Monday, August 31, 2015

Grey Monday

Professional Plaid--Monday, 8/31/15

A new week, a new spate of warm summer days.  I had almost thought the heat was behind us, but I suppose I should enjoy this possibly-last gasp of summer in the week before Labor Day weekend.

Today's warm weather inspiration is this interesting juxtaposition of girly pearls, professional pencil skirt and purple plaid shirt.

From sierraelizabethblog.com

Plaid shirt, light grey pencil skirt, and pearls?  Done and done.  With a short-sleeved cardigan and fab leopard wedges for good measure.


Plaid purple button up shirt (thrifted, Fred David), $1.33/wear+
Light grey pencil skirt (JCP), $6.02/wear+
Short-sleeved grey cardigan (thrifted, Target), $1.88/wear
Single strand pearls (Macy's), $2.44/wear
Grey leopard wedges by Cole Haan, $16.50/wear

Outfit total: $28.17/wear

Given how much I like plaid, it surprises me that this is my only plaid button up shirt. 


Today's other vision in grey is this hunkered down mini lop.  I won't even bother asking who wore grey better: blogger or bunny?  Rabbits always win.


In other news...Today I was able to put one of my data problems at work behind me! 

I've probably mentioned that because of the way we join data tables in our new data visualization tool at work that our records kept multiplying out of control (the bane of the many-to-many relationship).  There are some kludges to get around this in the tool but they are slow and clunky and don't always work with our fiddly data.  It is not difficult to fix this in SQL but SQL runs extremely slowly within this tool, so the advice from everyone on the planet who knows jack about this topic says that you should run whatever SQL you need to run (e.g., to deduplicate one of the tables so you have a one-to-many relationship instead) before the data come in to the tool.  Because I am not a SQL guru and because I do not own the stored procedures that produce the tables we feed into the viz tool, I've been waiting for MONTHS for my organization/our consultant to come up with a solution that does not turn my dashboards into frozen molasses.  (Running SQL within the tool caused my visualization to take 45 minutes to load.  Probably not going to pass muster at user acceptance testing.)

Finally last week, I sat in on a conference call with the consultant where I explained again what the issue was and what we needed to happen (and he kept confusing two terms--one that means "year" and one that means the combination of a site and a year--in a way that was very disturbing).  He had a suggestion that our department head nixed because she doesn't want our stored procedures to create any more tables.  Waaaah!
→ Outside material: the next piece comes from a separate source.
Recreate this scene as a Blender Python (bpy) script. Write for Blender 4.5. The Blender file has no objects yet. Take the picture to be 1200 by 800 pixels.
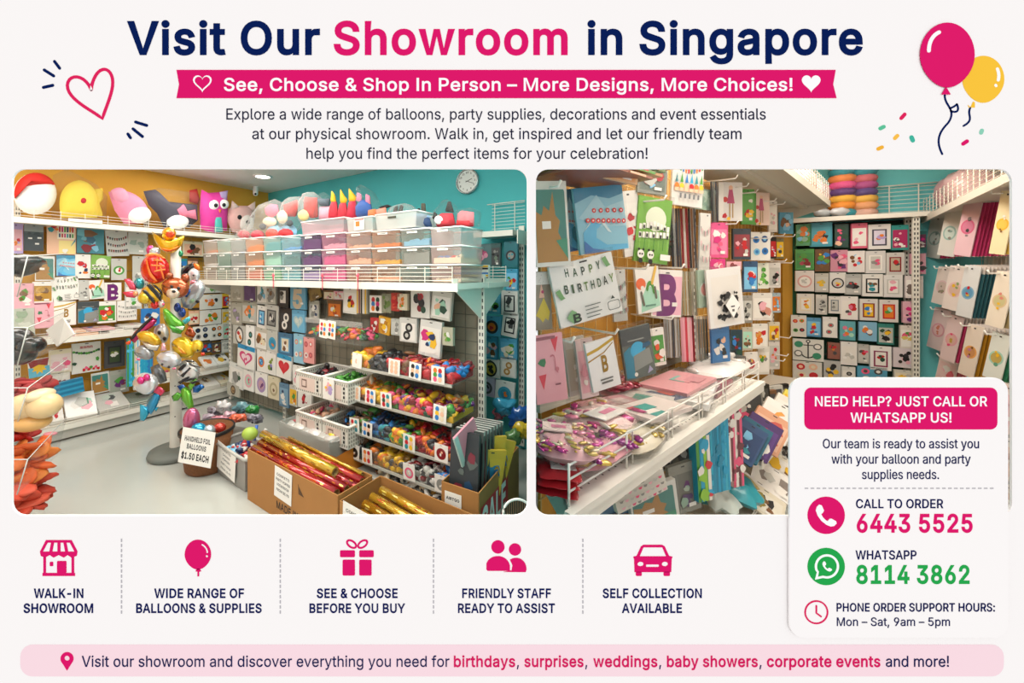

But then he emailed later saying, "Oh, you know, there is this field in your database called X that I could add to the stored procedures so it's available in your customer table and you could filter on it to get exactly the records you're looking for."  This was very confusing because our customer table (created by the stored procedures) already had X in it.  Like 6+ months ago we thought of using the database field X to filter but demonstrated empirically that it didn't work when we tried it in the tool.  We figured, Oh, I guess field X doesn't have the properties we thought it did.

Turns out that unbeknownst to us, the consultant had created a calculated field, that is totally different from field X in our source database, and called it X!  WTF???

So last Thursday, the consultant did the heavy lifting of adding the database field X (which is now called "[Name of our source database] X" to differentiate it from the X that is the consultant's calculated field) to the stored procedure that creates our customer table.  (Note: this is so basic even I could have done it and it would be a major stretch to call my SQL skills "beginner level.")  When the tables refreshed overnight, [Database] X became available to use.

I tested it out today and lo and behold, it worked.  Just like we thought half a year ago it would.  I'm trying not to let my annoyance over this idiotic "let's make something up and give it the same unusual name as this totally different thing in the source database!" thing that has delayed progress for so fucking long cloud the fact that the problem is now solved.

Note: you may be wondering why if field X is available in the source database, we don't just connect directly to the (mirrored) source database instead of futzing with this customer table.  This is because our technology people have globally nixed the idea of end users calling for data on the database mirror server.  Everything we want to access in this tool has to be moved over to a separate server.

You might also be wondering why we didn't refer to our database documentation or ask our technology people 6+ months ago for clarification about database field X when (consultant created) X didn't work the way we expected.  No even halfway reliable or complete database documentation exists, and the technology people have told us that they "will not support" our use of the data viz tool by giving us any information about what our organization's source databases contain.  Indeed, they seem under the impression that if we stopped using this particular tool, all problems with the fact that they do not understand the databases they maintain would magically go away and/or that no one in the organization would ever need to query the database so the issue would be moot.  It is a mindboggler of the first order.